Scene script records

[Start]

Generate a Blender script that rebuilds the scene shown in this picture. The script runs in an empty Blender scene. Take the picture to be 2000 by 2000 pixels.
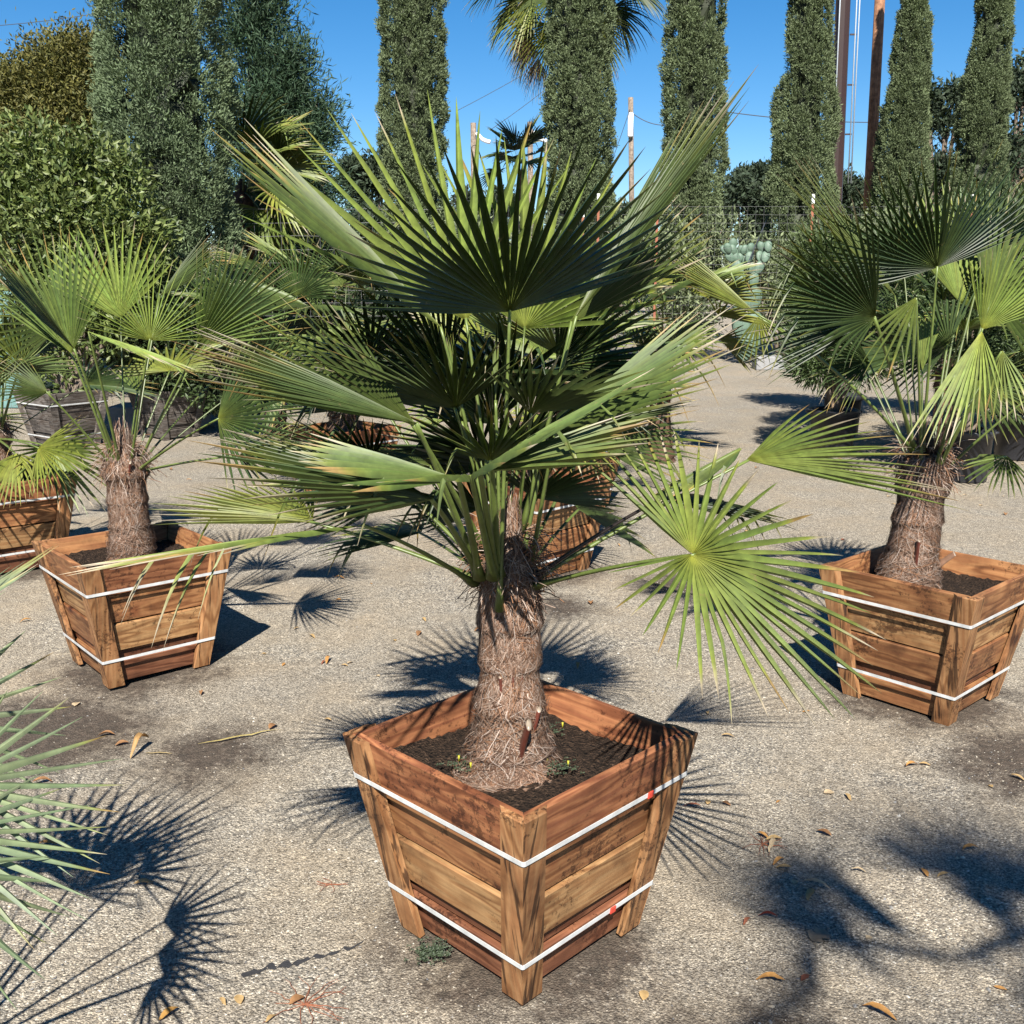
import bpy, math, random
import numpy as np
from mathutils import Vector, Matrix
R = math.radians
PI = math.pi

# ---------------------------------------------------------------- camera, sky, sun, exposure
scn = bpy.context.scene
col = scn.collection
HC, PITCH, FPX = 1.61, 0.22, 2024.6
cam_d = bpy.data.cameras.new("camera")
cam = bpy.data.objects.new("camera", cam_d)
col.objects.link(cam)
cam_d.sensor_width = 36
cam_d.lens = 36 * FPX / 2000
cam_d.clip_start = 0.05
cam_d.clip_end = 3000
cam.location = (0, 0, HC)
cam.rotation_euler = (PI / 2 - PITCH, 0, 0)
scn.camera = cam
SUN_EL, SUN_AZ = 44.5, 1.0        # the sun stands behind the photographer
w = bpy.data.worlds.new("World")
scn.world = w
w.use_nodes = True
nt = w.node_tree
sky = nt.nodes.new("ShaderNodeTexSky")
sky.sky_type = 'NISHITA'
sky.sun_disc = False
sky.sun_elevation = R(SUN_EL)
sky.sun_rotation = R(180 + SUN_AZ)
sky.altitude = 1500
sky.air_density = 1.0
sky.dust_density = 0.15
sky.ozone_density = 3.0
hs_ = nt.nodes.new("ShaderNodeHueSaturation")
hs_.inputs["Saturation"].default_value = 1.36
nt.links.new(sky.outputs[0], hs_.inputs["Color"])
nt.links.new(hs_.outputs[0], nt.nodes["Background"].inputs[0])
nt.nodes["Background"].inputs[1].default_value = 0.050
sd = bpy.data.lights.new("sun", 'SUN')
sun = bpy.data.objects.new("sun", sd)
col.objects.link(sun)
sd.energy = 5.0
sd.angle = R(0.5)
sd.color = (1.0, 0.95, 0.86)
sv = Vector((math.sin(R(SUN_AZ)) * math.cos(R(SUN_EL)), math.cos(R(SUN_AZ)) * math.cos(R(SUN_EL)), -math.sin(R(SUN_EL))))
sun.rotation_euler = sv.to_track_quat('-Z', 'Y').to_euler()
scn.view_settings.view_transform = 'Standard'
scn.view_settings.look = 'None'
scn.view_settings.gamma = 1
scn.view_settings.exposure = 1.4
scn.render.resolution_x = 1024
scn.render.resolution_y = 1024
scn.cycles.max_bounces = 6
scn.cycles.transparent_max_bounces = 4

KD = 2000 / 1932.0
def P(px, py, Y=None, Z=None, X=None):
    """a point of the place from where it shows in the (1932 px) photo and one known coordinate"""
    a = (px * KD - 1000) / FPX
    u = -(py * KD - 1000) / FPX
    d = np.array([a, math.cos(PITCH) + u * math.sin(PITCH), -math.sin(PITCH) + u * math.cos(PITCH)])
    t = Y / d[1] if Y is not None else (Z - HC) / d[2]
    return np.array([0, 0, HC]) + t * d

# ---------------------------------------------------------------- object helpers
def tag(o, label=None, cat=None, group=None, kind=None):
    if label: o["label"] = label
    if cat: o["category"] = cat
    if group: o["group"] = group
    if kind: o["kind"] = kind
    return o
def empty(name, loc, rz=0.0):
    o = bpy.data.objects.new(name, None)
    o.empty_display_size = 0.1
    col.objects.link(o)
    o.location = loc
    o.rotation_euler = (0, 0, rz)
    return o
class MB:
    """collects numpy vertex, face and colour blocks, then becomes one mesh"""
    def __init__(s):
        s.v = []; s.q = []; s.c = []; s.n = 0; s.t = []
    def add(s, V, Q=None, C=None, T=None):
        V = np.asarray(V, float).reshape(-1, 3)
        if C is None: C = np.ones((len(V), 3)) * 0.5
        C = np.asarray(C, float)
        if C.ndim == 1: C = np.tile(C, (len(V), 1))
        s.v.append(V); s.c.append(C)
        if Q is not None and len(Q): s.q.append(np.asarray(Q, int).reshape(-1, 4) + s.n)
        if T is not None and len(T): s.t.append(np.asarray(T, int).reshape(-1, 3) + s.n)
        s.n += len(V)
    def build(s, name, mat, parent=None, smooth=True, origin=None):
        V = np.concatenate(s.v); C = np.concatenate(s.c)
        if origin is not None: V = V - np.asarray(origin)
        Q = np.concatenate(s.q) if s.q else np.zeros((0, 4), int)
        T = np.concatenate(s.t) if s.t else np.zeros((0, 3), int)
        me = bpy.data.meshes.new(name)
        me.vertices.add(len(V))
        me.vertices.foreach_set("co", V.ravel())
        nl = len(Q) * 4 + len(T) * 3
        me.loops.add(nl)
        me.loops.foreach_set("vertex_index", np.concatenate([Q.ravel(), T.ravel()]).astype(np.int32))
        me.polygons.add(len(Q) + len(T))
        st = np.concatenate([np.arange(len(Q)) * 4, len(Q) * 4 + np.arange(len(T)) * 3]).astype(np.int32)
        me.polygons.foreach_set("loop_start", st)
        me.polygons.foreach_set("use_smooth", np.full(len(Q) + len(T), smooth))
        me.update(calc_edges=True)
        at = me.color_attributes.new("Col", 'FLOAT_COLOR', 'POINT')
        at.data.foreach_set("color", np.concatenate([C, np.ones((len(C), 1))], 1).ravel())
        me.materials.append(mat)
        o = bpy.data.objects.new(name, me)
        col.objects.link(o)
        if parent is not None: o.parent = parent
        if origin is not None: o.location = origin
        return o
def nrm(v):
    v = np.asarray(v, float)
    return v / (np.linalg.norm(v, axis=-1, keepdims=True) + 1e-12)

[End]
[Start]

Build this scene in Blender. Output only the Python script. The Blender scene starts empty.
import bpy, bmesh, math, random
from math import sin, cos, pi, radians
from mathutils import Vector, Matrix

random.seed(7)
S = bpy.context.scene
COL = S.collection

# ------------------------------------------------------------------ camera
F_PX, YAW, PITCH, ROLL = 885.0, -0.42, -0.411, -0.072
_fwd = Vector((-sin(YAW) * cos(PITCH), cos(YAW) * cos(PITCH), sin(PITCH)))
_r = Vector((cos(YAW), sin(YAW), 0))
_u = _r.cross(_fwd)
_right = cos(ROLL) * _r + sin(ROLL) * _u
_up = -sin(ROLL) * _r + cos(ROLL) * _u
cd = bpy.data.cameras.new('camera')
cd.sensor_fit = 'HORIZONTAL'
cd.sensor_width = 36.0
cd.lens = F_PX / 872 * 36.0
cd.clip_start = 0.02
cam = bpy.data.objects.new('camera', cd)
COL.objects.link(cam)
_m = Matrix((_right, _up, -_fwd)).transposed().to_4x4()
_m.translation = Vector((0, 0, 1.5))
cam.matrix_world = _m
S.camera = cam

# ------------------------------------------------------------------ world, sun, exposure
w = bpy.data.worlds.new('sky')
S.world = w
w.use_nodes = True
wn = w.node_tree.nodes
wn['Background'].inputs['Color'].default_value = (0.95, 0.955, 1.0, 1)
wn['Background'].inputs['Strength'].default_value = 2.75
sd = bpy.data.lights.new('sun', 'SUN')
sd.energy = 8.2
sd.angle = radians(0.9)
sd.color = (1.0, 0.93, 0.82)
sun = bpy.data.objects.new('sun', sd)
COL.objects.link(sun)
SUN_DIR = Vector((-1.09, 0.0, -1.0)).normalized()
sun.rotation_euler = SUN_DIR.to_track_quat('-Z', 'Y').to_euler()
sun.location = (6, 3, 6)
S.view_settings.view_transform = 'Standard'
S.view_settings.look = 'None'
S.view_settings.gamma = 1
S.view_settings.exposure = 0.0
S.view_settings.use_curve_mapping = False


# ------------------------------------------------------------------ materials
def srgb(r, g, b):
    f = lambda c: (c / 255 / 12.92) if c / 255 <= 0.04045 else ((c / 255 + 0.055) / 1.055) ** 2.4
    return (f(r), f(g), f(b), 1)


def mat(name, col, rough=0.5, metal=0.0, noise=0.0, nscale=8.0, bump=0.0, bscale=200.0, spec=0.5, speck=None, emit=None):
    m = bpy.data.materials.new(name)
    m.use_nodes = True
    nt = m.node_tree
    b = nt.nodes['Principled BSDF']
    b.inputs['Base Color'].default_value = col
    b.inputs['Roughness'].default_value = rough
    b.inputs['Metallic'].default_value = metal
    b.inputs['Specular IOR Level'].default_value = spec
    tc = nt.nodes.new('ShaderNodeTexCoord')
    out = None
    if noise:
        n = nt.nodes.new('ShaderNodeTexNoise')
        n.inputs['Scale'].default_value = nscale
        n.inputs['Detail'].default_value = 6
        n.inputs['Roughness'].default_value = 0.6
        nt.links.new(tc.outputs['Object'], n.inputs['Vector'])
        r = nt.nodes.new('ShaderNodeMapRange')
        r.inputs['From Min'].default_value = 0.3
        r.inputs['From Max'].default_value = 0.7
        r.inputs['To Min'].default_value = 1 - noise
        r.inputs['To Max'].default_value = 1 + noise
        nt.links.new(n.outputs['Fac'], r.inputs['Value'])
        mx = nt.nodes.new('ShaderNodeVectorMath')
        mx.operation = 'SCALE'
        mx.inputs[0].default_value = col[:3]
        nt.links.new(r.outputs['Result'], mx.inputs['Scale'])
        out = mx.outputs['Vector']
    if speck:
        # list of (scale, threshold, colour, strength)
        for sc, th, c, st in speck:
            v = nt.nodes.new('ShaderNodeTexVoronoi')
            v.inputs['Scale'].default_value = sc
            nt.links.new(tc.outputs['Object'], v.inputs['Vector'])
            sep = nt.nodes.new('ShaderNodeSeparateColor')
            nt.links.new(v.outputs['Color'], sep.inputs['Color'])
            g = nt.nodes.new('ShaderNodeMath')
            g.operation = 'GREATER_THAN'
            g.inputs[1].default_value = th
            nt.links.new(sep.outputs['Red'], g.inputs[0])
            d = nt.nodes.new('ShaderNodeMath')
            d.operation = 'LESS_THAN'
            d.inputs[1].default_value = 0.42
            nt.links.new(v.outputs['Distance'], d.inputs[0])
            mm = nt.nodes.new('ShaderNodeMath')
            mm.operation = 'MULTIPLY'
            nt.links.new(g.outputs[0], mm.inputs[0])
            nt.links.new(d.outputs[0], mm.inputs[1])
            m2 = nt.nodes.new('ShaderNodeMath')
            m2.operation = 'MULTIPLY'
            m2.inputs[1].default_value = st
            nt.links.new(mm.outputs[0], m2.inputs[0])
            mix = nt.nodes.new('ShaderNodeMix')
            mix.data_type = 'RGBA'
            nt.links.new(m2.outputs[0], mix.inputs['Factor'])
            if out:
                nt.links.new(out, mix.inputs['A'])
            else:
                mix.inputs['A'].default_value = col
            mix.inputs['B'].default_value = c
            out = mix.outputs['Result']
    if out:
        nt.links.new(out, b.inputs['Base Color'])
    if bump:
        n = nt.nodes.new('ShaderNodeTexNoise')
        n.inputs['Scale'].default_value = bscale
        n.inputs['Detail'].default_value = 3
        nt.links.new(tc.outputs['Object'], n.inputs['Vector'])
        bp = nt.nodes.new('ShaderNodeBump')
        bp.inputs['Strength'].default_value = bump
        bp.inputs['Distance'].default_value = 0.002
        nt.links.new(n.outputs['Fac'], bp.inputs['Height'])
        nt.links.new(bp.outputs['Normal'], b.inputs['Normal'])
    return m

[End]

> [Task objective]: From the line containing "Generate a Blender" through the line containing "PI = math.pi", copy every line above exactly, without pictures.

> [The reply]:
Generate a Blender script that rebuilds the scene shown in this picture. The script runs in an empty Blender scene. Take the picture to be 2000 by 2000 pixels.
import bpy, math, random
import numpy as np
from mathutils import Vector, Matrix
R = math.radians
PI = math.pi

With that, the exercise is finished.